Legendary Viennese piano maestro Rudolf Buchbinder is bringing to Doha audience the melodies of one of the best German composers of all times Ludwig Van Beethoven. Weaving magic with his fingers, Buchbinder will conduct Beethoven Ludwig van Beethoven: Piano Concerto No. 2 in B Flat Major, Op. 19, Piano Concerto No. 4 in G Major, Op. 58 and Piano Concerto No. 3 in C Minor, Op. 37.
The Qatar Philharmonic Orchestra (QPO) organised concert will take place at Katara Opera House on January 21.
Buchbinder is firmly established as one of the world’s foremost pianists and is frequently invited by major orchestras and festivals around the world. His comprehensive repertoire encompasses numerous 20th century compositions.
His emphasis lies in his meticulous study of musical sources. He owns 35 complete editions of Beethoven’s sonatas and has an extensive collection of autograph scores, first editions and original documents. In addition, Buchbinder possesses copies of the autograph scores and piano parts of both Brahms concertos.
More than 100 recordings document the scope and diversity of Rudolf Buchbinder’s repertoire. Notable recordings to his credit include Haydn’s complete works for piano, which caused a stir and earned him the Grand Prix du Disque, as well as ‘Waltzing Strauss’, a CD featuring piano transcriptions.
Today, Buchbinder favours live recordings, a preference which has resulted in a CD with the Brahms piano concertos (Royal Concertgebouw Orchestra, Nikolaus Harnoncourt) and in two DVDs featuring six Mozart concertos with Buchbinder as pianist and conductor of the Vienna Philharmonic at the 2006 Vienna Festwochen.
Another live recording of the two Brahms piano concertos, released in 2010, was made together with the Israel Philharmonic and Zubin Mehta. In May 2011, Buchbinder’s performances as pianist and conductor in Beethoven’s five piano concertos at Vienna’s Musikverein together with the Vienna Philharmonic were released on DVD and Blu-ray.
In November 2012, Buchbinder presented a live recording of Mozart concertos with Concentus Musicus Wien and Nikolaus Harnoncourt. The interpretation of the ‘new testament’ of the piano repertoire has developed into a core interest for Buchbinder.
He continued to set standards with his performances of the complete 32 sonatas by Ludwig van Beethoven in more than 40 cities, among them Vienna, Munich, Zurich, St. Petersburg, Buenos Aires, Beijing and Milan. In the 2012-13 concert seasons Rudolf Buchbinder performed his entire Beethoven cycle in the chamber music hall of the Philharmonie Berlin.

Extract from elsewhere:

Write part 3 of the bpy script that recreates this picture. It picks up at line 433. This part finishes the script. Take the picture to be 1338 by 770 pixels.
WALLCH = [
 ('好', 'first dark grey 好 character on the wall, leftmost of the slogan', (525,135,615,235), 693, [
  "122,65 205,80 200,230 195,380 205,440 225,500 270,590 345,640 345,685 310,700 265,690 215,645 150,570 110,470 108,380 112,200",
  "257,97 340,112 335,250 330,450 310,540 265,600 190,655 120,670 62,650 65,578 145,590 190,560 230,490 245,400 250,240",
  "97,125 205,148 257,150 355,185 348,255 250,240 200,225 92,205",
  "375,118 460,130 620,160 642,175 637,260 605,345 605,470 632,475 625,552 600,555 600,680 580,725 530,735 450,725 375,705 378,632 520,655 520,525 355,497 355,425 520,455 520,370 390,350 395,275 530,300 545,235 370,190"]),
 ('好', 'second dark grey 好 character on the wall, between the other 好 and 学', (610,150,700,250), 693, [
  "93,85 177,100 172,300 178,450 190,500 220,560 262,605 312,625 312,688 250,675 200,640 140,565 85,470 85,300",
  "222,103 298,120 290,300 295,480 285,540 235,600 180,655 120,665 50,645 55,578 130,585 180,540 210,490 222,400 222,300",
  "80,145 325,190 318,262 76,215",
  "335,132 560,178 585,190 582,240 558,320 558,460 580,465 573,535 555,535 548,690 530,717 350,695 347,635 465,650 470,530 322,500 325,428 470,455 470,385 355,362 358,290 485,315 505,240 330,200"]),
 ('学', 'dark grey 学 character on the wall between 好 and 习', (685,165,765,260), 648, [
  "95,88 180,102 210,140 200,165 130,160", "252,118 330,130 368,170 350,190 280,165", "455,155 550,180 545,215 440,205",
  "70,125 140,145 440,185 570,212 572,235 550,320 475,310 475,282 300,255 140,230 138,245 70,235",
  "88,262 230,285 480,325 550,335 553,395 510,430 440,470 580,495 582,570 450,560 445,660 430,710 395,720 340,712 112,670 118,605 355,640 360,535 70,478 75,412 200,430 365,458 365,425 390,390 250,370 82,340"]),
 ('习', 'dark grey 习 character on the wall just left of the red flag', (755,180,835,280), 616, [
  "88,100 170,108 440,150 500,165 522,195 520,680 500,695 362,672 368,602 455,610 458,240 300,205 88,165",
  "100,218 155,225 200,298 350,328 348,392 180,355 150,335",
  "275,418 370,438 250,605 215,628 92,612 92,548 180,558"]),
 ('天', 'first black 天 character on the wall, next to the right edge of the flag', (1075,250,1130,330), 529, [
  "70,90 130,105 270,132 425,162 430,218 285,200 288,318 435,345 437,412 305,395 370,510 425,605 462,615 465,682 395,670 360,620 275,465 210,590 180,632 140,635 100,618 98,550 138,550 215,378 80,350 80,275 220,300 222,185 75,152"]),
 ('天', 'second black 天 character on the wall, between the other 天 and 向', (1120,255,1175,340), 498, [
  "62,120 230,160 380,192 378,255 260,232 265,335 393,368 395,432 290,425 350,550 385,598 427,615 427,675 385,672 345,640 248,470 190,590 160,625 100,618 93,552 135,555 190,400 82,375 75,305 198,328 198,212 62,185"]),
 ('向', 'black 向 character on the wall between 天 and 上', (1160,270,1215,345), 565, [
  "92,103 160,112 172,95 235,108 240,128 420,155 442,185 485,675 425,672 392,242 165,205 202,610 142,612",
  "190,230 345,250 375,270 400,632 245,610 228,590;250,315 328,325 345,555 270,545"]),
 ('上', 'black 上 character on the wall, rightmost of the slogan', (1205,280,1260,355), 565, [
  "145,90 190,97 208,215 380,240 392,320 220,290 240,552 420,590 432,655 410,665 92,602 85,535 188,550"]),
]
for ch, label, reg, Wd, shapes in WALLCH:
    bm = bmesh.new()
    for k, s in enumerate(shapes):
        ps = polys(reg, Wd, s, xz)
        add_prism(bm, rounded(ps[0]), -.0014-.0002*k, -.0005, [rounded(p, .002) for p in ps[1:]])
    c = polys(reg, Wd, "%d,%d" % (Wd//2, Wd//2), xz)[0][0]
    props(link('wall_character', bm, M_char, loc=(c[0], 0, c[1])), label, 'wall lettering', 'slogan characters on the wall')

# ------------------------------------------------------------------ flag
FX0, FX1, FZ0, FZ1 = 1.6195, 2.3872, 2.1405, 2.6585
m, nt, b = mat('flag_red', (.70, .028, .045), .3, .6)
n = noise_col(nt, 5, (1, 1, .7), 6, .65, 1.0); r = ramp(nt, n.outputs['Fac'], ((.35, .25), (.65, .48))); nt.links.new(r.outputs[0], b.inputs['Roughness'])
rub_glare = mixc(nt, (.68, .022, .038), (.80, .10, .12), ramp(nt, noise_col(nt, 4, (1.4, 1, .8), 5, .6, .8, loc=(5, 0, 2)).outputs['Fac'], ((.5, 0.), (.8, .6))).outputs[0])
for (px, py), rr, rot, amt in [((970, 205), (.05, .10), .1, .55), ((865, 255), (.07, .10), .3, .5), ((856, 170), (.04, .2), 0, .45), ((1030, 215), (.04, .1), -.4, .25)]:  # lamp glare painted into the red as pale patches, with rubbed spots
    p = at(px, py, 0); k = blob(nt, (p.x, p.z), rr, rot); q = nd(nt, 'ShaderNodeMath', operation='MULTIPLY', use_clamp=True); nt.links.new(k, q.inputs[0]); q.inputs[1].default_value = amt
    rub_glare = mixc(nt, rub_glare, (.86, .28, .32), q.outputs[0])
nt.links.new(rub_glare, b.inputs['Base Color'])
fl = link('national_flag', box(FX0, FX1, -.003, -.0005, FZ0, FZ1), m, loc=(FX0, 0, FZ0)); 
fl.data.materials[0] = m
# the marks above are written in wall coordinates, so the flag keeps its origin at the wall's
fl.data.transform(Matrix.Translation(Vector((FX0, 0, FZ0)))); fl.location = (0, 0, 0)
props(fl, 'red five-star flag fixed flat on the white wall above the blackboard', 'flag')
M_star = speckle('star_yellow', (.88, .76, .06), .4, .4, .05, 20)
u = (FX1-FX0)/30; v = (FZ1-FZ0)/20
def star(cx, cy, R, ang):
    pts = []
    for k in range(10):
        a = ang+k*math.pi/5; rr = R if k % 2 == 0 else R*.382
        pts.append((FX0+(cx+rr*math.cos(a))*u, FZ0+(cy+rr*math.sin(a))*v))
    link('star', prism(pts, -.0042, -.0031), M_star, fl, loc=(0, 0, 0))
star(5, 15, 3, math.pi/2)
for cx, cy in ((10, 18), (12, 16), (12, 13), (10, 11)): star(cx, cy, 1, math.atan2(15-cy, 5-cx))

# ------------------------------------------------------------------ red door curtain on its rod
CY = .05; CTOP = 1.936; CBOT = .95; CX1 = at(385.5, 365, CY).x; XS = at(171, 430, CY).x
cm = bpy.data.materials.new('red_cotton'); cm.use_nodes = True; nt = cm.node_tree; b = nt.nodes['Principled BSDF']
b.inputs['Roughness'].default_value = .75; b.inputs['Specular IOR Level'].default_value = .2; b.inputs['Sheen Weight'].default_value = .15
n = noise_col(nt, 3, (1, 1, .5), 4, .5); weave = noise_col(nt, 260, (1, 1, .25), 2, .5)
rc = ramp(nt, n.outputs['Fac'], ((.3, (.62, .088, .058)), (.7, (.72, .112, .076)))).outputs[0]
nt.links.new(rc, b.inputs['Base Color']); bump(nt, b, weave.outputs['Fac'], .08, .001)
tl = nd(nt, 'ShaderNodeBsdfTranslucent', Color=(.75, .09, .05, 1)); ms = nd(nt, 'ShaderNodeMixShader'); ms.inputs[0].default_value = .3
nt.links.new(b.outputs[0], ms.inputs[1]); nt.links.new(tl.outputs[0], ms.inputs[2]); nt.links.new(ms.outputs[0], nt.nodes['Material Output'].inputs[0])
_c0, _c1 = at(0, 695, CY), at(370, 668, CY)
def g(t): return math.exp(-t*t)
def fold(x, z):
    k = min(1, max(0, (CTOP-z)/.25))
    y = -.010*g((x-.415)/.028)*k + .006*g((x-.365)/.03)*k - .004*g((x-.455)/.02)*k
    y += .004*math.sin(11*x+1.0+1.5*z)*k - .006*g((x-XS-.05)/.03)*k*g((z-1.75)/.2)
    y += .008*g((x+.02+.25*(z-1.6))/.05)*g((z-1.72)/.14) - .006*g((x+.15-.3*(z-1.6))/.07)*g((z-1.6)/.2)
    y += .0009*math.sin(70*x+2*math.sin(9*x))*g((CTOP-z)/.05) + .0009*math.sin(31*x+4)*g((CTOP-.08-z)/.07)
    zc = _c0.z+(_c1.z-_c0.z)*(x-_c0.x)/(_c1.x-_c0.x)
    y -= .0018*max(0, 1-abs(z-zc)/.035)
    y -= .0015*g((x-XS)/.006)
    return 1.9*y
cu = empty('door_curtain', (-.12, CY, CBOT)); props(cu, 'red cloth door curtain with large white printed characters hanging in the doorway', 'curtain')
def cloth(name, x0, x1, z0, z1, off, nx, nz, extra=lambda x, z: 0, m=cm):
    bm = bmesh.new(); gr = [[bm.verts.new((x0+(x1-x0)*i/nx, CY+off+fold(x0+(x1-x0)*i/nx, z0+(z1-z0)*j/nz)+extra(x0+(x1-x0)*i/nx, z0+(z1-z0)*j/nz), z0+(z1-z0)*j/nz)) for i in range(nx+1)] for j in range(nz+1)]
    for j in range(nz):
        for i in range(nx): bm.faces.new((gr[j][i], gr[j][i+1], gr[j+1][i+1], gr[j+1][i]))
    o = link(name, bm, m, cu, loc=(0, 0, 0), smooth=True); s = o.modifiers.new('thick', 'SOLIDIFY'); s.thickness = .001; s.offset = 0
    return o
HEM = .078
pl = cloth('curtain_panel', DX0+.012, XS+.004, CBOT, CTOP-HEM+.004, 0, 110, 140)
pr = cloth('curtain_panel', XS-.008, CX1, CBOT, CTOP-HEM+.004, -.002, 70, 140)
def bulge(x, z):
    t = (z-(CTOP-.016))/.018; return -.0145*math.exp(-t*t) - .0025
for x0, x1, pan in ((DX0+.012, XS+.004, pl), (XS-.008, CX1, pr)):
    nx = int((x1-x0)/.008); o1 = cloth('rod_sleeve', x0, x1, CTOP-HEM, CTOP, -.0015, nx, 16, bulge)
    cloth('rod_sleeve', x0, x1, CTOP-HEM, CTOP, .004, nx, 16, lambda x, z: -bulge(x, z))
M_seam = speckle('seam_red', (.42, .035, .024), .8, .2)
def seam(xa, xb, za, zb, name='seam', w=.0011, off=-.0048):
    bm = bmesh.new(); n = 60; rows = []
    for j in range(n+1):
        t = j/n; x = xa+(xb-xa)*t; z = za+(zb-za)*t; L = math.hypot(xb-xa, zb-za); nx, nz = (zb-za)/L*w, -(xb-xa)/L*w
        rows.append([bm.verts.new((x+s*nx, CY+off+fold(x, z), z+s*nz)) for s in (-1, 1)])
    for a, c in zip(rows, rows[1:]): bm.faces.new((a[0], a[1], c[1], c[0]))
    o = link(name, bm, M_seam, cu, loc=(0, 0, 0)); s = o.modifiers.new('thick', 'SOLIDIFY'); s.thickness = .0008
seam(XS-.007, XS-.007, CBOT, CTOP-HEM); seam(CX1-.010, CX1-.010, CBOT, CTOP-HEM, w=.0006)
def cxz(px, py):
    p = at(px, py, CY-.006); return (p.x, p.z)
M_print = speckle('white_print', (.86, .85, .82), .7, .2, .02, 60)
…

Throughout the 2010-11 season he maintained a particularly close cooperation with the Staatskapelle Dresden as the orchestra’s first Artist in Residence. His cycle of all Beethoven piano sonatas at the Semperoper in Dresden was recorded live and released in May 2011 as a CD box by Sony-RCA Red Seal. In 2012 it won the prestigious Echo Klassik Award in the category ‘Instrumentalist of the Year.’
Rudolf Buchbinder is the founding artistic director of the Grafenegg Music Festival near Vienna, which has quickly gained its rank among the major orchestra festivals in Europe since its foundation in 2007.
In his biography Da Capo, which includes an introduction by German music critic Joachim Kaiser, Buchbinder offers insights into his life as one of today’s most distinguished pianists.
Beethoven’s Piano Concerto No. 2 in B-flat major, Op. 19 was composed primarily between 1787 and 1789, although it did not attain the form it was published as until 1795. Beethoven did write another finale for it in 1798 for performance in Prague, but that is not the finale that it was published with.
It was used by the composer as a vehicle for his own performances as a young virtuoso, initially intended with the Bonn Hofkapelle. It was published in 1801, by which time he had also published the Piano Concerto No. 1 in C major, although it had been composed after this work, in 1796 and 1797.
The B-flat major Piano Concerto became an important display piece for the young Beethoven as he sought to establish himself after moving from Bonn to Vienna. He was the soloist at its premiere on March 29, 1795, at Vienna’s Burgtheater in a concert marking his public debut. Prior to that, he had performed only in the private salons of the Viennese nobility.
While the work as a whole is very much in the concerto style of Mozart, there is a sense of drama and contrast that would be present in many of Beethoven’s later works.